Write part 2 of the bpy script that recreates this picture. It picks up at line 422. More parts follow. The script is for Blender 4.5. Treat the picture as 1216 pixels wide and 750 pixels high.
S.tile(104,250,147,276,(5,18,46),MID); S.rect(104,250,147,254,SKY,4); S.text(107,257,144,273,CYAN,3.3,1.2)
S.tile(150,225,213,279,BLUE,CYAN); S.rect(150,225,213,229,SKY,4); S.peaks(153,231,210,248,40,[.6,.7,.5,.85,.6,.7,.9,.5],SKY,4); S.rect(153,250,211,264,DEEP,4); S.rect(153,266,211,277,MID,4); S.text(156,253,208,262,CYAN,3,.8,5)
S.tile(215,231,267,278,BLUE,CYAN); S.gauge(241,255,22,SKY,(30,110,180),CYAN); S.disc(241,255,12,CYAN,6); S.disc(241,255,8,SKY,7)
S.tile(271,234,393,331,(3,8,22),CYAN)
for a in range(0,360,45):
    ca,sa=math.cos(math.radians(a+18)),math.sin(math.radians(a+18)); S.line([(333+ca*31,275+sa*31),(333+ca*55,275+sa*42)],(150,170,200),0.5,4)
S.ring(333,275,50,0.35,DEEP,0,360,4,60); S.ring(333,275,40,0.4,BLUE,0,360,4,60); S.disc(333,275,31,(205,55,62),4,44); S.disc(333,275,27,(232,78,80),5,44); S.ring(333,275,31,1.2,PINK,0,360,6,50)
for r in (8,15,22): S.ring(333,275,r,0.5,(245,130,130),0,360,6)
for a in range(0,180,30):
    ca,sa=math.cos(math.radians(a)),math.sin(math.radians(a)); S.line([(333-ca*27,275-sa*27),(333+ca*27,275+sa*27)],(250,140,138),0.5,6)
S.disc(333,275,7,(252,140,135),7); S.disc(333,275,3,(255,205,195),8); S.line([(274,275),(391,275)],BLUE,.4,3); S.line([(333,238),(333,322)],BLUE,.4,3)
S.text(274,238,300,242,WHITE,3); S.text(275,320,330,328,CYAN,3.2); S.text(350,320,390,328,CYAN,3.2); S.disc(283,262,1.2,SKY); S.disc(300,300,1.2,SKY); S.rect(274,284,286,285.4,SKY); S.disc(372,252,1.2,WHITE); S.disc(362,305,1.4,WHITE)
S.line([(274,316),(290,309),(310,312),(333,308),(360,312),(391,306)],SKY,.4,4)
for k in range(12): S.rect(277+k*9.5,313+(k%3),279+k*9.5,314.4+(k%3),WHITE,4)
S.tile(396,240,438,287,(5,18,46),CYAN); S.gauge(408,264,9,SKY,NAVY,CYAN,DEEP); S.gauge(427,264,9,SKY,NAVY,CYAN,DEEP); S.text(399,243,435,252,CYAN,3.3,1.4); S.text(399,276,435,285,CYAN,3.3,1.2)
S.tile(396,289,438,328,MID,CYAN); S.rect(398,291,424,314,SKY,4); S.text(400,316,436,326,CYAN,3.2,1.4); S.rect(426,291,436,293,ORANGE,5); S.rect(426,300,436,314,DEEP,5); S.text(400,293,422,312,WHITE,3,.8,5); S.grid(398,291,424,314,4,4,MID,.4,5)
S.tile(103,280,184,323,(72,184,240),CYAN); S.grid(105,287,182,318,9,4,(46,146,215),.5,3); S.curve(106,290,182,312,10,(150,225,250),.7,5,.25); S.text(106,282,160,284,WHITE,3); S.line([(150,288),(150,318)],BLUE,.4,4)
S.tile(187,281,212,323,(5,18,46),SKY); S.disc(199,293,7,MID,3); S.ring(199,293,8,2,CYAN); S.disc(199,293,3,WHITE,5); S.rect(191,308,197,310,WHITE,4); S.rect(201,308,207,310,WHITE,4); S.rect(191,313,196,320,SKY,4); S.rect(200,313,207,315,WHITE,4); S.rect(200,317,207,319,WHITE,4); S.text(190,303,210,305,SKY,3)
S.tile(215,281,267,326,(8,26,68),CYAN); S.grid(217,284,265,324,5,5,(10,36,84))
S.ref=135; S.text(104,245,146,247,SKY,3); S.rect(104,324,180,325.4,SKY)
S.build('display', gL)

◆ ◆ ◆

• THE EXERCISE:
Extract all the material, leaving every line as it is.

• THE REPLY:
Write part 2 of the bpy script that recreates this picture. It picks up at line 422. More parts follow. The script is for Blender 4.5. Treat the picture as 1216 pixels wide and 750 pixels high.
S.tile(104,250,147,276,(5,18,46),MID); S.rect(104,250,147,254,SKY,4); S.text(107,257,144,273,CYAN,3.3,1.2)
S.tile(150,225,213,279,BLUE,CYAN); S.rect(150,225,213,229,SKY,4); S.peaks(153,231,210,248,40,[.6,.7,.5,.85,.6,.7,.9,.5],SKY,4); S.rect(153,250,211,264,DEEP,4); S.rect(153,266,211,277,MID,4); S.text(156,253,208,262,CYAN,3,.8,5)
S.tile(215,231,267,278,BLUE,CYAN); S.gauge(241,255,22,SKY,(30,110,180),CYAN); S.disc(241,255,12,CYAN,6); S.disc(241,255,8,SKY,7)
S.tile(271,234,393,331,(3,8,22),CYAN)
for a in range(0,360,45):
    ca,sa=math.cos(math.radians(a+18)),math.sin(math.radians(a+18)); S.line([(333+ca*31,275+sa*31),(333+ca*55,275+sa*42)],(150,170,200),0.5,4)
S.ring(333,275,50,0.35,DEEP,0,360,4,60); S.ring(333,275,40,0.4,BLUE,0,360,4,60); S.disc(333,275,31,(205,55,62),4,44); S.disc(333,275,27,(232,78,80),5,44); S.ring(333,275,31,1.2,PINK,0,360,6,50)
for r in (8,15,22): S.ring(333,275,r,0.5,(245,130,130),0,360,6)
for a in range(0,180,30):
    ca,sa=math.cos(math.radians(a)),math.sin(math.radians(a)); S.line([(333-ca*27,275-sa*27),(333+ca*27,275+sa*27)],(250,140,138),0.5,6)
S.disc(333,275,7,(252,140,135),7); S.disc(333,275,3,(255,205,195),8); S.line([(274,275),(391,275)],BLUE,.4,3); S.line([(333,238),(333,322)],BLUE,.4,3)
S.text(274,238,300,242,WHITE,3); S.text(275,320,330,328,CYAN,3.2); S.text(350,320,390,328,CYAN,3.2); S.disc(283,262,1.2,SKY); S.disc(300,300,1.2,SKY); S.rect(274,284,286,285.4,SKY); S.disc(372,252,1.2,WHITE); S.disc(362,305,1.4,WHITE)
S.line([(274,316),(290,309),(310,312),(333,308),(360,312),(391,306)],SKY,.4,4)
for k in range(12): S.rect(277+k*9.5,313+(k%3),279+k*9.5,314.4+(k%3),WHITE,4)
S.tile(396,240,438,287,(5,18,46),CYAN); S.gauge(408,264,9,SKY,NAVY,CYAN,DEEP); S.gauge(427,264,9,SKY,NAVY,CYAN,DEEP); S.text(399,243,435,252,CYAN,3.3,1.4); S.text(399,276,435,285,CYAN,3.3,1.2)
S.tile(396,289,438,328,MID,CYAN); S.rect(398,291,424,314,SKY,4); S.text(400,316,436,326,CYAN,3.2,1.4); S.rect(426,291,436,293,ORANGE,5); S.rect(426,300,436,314,DEEP,5); S.text(400,293,422,312,WHITE,3,.8,5); S.grid(398,291,424,314,4,4,MID,.4,5)
S.tile(103,280,184,323,(72,184,240),CYAN); S.grid(105,287,182,318,9,4,(46,146,215),.5,3); S.curve(106,290,182,312,10,(150,225,250),.7,5,.25); S.text(106,282,160,284,WHITE,3); S.line([(150,288),(150,318)],BLUE,.4,4)
S.tile(187,281,212,323,(5,18,46),SKY); S.disc(199,293,7,MID,3); S.ring(199,293,8,2,CYAN); S.disc(199,293,3,WHITE,5); S.rect(191,308,197,310,WHITE,4); S.rect(201,308,207,310,WHITE,4); S.rect(191,313,196,320,SKY,4); S.rect(200,313,207,315,WHITE,4); S.rect(200,317,207,319,WHITE,4); S.text(190,303,210,305,SKY,3)
S.tile(215,281,267,326,(8,26,68),CYAN); S.grid(217,284,265,324,5,5,(10,36,84))
S.ref=135; S.text(104,245,146,247,SKY,3); S.rect(104,324,180,325.4,SKY)
S.build('display', gL)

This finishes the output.